(Scenes as source code)

• • • • • • •

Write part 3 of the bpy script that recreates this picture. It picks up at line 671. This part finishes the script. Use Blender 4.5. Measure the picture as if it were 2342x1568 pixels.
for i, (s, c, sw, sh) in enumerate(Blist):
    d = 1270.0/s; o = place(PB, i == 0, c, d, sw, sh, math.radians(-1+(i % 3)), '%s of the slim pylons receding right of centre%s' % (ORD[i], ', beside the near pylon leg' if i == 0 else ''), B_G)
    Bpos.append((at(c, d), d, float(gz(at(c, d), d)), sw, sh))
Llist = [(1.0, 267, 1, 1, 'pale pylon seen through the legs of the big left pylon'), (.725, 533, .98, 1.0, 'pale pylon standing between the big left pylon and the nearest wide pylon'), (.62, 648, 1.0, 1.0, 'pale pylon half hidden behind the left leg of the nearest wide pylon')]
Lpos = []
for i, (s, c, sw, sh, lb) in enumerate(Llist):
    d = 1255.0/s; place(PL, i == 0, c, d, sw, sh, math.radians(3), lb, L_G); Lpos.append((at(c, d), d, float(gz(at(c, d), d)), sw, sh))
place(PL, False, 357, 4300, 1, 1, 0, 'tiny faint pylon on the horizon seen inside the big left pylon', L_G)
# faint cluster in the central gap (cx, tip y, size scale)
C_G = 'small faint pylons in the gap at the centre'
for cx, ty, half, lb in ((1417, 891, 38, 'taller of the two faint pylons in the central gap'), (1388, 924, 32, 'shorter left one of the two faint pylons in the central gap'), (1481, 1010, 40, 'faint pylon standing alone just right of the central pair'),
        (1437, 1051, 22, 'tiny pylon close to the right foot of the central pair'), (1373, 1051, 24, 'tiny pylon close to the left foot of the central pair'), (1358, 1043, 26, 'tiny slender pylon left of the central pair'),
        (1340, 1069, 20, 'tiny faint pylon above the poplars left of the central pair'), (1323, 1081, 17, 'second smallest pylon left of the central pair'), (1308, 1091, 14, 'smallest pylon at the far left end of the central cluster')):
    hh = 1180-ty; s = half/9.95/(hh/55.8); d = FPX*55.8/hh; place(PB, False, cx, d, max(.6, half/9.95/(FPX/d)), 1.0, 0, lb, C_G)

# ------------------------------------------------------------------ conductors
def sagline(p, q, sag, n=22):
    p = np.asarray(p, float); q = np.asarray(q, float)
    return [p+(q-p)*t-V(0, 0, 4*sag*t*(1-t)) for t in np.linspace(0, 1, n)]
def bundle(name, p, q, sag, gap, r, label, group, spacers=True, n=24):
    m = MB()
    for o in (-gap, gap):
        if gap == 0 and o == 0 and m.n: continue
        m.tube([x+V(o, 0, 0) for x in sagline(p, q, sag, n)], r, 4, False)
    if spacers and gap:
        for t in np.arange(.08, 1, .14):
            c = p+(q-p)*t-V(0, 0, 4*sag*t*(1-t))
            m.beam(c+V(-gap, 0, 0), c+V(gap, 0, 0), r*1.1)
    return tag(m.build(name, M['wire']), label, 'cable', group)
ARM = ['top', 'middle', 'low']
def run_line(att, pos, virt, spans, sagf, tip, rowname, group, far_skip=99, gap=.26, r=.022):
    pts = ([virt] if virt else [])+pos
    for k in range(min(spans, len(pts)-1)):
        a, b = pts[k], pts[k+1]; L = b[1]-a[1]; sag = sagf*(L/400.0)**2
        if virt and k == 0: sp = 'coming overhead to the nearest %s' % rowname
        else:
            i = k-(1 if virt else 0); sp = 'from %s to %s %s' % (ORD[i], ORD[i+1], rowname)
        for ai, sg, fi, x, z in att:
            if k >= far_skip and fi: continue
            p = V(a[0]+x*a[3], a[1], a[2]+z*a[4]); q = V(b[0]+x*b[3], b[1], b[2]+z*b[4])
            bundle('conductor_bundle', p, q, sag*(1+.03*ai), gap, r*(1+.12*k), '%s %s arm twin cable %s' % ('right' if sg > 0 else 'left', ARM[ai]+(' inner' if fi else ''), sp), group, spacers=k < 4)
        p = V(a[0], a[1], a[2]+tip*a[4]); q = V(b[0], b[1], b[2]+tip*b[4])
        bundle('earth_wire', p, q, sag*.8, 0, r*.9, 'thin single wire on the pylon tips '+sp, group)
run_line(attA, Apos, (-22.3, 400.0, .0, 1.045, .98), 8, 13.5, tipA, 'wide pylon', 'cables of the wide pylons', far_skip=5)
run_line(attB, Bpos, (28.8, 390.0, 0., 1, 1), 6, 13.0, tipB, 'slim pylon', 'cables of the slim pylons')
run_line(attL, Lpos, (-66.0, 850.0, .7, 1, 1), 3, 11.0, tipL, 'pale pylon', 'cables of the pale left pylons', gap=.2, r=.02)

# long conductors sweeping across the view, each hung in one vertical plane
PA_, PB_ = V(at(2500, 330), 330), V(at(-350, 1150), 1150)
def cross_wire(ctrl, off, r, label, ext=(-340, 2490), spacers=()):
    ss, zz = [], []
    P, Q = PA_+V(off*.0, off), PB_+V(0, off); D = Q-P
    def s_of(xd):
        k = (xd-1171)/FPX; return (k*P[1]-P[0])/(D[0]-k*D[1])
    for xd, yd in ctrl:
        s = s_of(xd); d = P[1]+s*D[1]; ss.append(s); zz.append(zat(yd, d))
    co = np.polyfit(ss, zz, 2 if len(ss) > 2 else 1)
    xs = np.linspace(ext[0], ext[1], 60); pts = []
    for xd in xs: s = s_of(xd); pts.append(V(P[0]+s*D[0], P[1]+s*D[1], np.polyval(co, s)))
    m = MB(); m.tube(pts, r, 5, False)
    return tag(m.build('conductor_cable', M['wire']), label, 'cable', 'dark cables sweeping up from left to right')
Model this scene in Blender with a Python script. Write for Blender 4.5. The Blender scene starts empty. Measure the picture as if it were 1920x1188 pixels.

• • • • • • •

** Problem details **
Write out every entry word for word.

** Response for this exercise **
Write part 3 of the bpy script that recreates this picture. It picks up at line 671. This part finishes the script. Use Blender 4.5. Measure the picture as if it were 2342x1568 pixels.
for i, (s, c, sw, sh) in enumerate(Blist):
    d = 1270.0/s; o = place(PB, i == 0, c, d, sw, sh, math.radians(-1+(i % 3)), '%s of the slim pylons receding right of centre%s' % (ORD[i], ', beside the near pylon leg' if i == 0 else ''), B_G)
    Bpos.append((at(c, d), d, float(gz(at(c, d), d)), sw, sh))
Llist = [(1.0, 267, 1, 1, 'pale pylon seen through the legs of the big left pylon'), (.725, 533, .98, 1.0, 'pale pylon standing between the big left pylon and the nearest wide pylon'), (.62, 648, 1.0, 1.0, 'pale pylon half hidden behind the left leg of the nearest wide pylon')]
Lpos = []
for i, (s, c, sw, sh, lb) in enumerate(Llist):
    d = 1255.0/s; place(PL, i == 0, c, d, sw, sh, math.radians(3), lb, L_G); Lpos.append((at(c, d), d, float(gz(at(c, d), d)), sw, sh))
place(PL, False, 357, 4300, 1, 1, 0, 'tiny faint pylon on the horizon seen inside the big left pylon', L_G)
# faint cluster in the central gap (cx, tip y, size scale)
C_G = 'small faint pylons in the gap at the centre'
for cx, ty, half, lb in ((1417, 891, 38, 'taller of the two faint pylons in the central gap'), (1388, 924, 32, 'shorter left one of the two faint pylons in the central gap'), (1481, 1010, 40, 'faint pylon standing alone just right of the central pair'),
        (1437, 1051, 22, 'tiny pylon close to the right foot of the central pair'), (1373, 1051, 24, 'tiny pylon close to the left foot of the central pair'), (1358, 1043, 26, 'tiny slender pylon left of the central pair'),
        (1340, 1069, 20, 'tiny faint pylon above the poplars left of the central pair'), (1323, 1081, 17, 'second smallest pylon left of the central pair'), (1308, 1091, 14, 'smallest pylon at the far left end of the central cluster')):
    hh = 1180-ty; s = half/9.95/(hh/55.8); d = FPX*55.8/hh; place(PB, False, cx, d, max(.6, half/9.95/(FPX/d)), 1.0, 0, lb, C_G)

# ------------------------------------------------------------------ conductors
def sagline(p, q, sag, n=22):
    p = np.asarray(p, float); q = np.asarray(q, float)
    return [p+(q-p)*t-V(0, 0, 4*sag*t*(1-t)) for t in np.linspace(0, 1, n)]
def bundle(name, p, q, sag, gap, r, label, group, spacers=True, n=24):
    m = MB()
    for o in (-gap, gap):
        if gap == 0 and o == 0 and m.n: continue
        m.tube([x+V(o, 0, 0) for x in sagline(p, q, sag, n)], r, 4, False)
    if spacers and gap:
        for t in np.arange(.08, 1, .14):
            c = p+(q-p)*t-V(0, 0, 4*sag*t*(1-t))
            m.beam(c+V(-gap, 0, 0), c+V(gap, 0, 0), r*1.1)
    return tag(m.build(name, M['wire']), label, 'cable', group)
ARM = ['top', 'middle', 'low']
def run_line(att, pos, virt, spans, sagf, tip, rowname, group, far_skip=99, gap=.26, r=.022):
    pts = ([virt] if virt else [])+pos
    for k in range(min(spans, len(pts)-1)):
        a, b = pts[k], pts[k+1]; L = b[1]-a[1]; sag = sagf*(L/400.0)**2
        if virt and k == 0: sp = 'coming overhead to the nearest %s' % rowname
        else:
            i = k-(1 if virt else 0); sp = 'from %s to %s %s' % (ORD[i], ORD[i+1], rowname)
        for ai, sg, fi, x, z in att:
            if k >= far_skip and fi: continue
            p = V(a[0]+x*a[3], a[1], a[2]+z*a[4]); q = V(b[0]+x*b[3], b[1], b[2]+z*b[4])
            bundle('conductor_bundle', p, q, sag*(1+.03*ai), gap, r*(1+.12*k), '%s %s arm twin cable %s' % ('right' if sg > 0 else 'left', ARM[ai]+(' inner' if fi else ''), sp), group, spacers=k < 4)
        p = V(a[0], a[1], a[2]+tip*a[4]); q = V(b[0], b[1], b[2]+tip*b[4])
        bundle('earth_wire', p, q, sag*.8, 0, r*.9, 'thin single wire on the pylon tips '+sp, group)
run_line(attA, Apos, (-22.3, 400.0, .0, 1.045, .98), 8, 13.5, tipA, 'wide pylon', 'cables of the wide pylons', far_skip=5)
run_line(attB, Bpos, (28.8, 390.0, 0., 1, 1), 6, 13.0, tipB, 'slim pylon', 'cables of the slim pylons')
run_line(attL, Lpos, (-66.0, 850.0, .7, 1, 1), 3, 11.0, tipL, 'pale pylon', 'cables of the pale left pylons', gap=.2, r=.02)

# long conductors sweeping across the view, each hung in one vertical plane
PA_, PB_ = V(at(2500, 330), 330), V(at(-350, 1150), 1150)
def cross_wire(ctrl, off, r, label, ext=(-340, 2490), spacers=()):
    ss, zz = [], []
    P, Q = PA_+V(off*.0, off), PB_+V(0, off); D = Q-P
    def s_of(xd):
        k = (xd-1171)/FPX; return (k*P[1]-P[0])/(D[0]-k*D[1])
    for xd, yd in ctrl:
        s = s_of(xd); d = P[1]+s*D[1]; ss.append(s); zz.append(zat(yd, d))
    co = np.polyfit(ss, zz, 2 if len(ss) > 2 else 1)
    xs = np.linspace(ext[0], ext[1], 60); pts = []
    for xd in xs: s = s_of(xd); pts.append(V(P[0]+s*D[0], P[1]+s*D[1], np.polyval(co, s)))
    m = MB(); m.tube(pts, r, 5, False)
    return tag(m.build('conductor_cable', M['wire']), label, 'cable', 'dark cables sweeping up from left to right')
Model this scene in Blender with a Python script. Write for Blender 4.5. The Blender scene starts empty. Measure the picture as if it were 1920x1188 pixels.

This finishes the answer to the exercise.